In the first semester of my freshman year, I found myself sitting in the second row of Professor Rebecca Lloyd Waller’s “Introduction to Ethics” class. Because I had never taken a philosophy course before, and I had narrowly squeezed into a variety of courses on topics I was relatively familiar with, I felt completely out of my element while working through our assigned reading on Locke.
This, admittedly, was a new feeling for me. In high school, I usually had an inkling of what I was going into — the general ideas we would cover in each class. While I knew that this introductory course explored the idea of what a person “ought” to do according to the minds of prominent philosophers, I felt like I couldn’t grasp the topics as easily as the student to my right, who raised his hand with ease. Meanwhile, I kept my right hand firmly on my pen and the other on my bouncing left leg.

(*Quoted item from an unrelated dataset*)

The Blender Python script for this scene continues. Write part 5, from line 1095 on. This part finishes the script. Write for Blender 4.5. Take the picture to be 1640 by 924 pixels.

Two weeks into the class, still sitting in the second row, I decided that something about my mindset had to shift. There was no way that I would feel confident in my abilities as a student and learner if I came into class dreading discussions about the philosophical texts. I genuinely wanted to give this course my all, and, to do that, I knew something about the way I was going about my learning needed to change.
My new goal, decided upon in the throne-room-esque Nu Pi Kappa room in Ascension, in the glow of the stained glass filtering through the windows, was to start raising my hand once a week — to put my palm straight into the air when I felt that I had a vague notion of the work I had read in the days before class.
I made a promise to myself to simply absorb the information that my professor shared with the class. Rather than feeling like I needed to pick apart each and every detail, I wanted to see if becoming more comfortable with the space would, in turn, help me to be more confident in my ability to synthesize the assigned material.
As innocuous as this decision might seem to some, for me, it proved difficult. At first, I shied away from making myself heard and seen. I worried that if I didn’t sound as scholarly as my fellow classmates, that I would be perceived as someone who wasn’t meant to be there. This was absolutely not true, but it took me a few more lectures to come to that conclusion.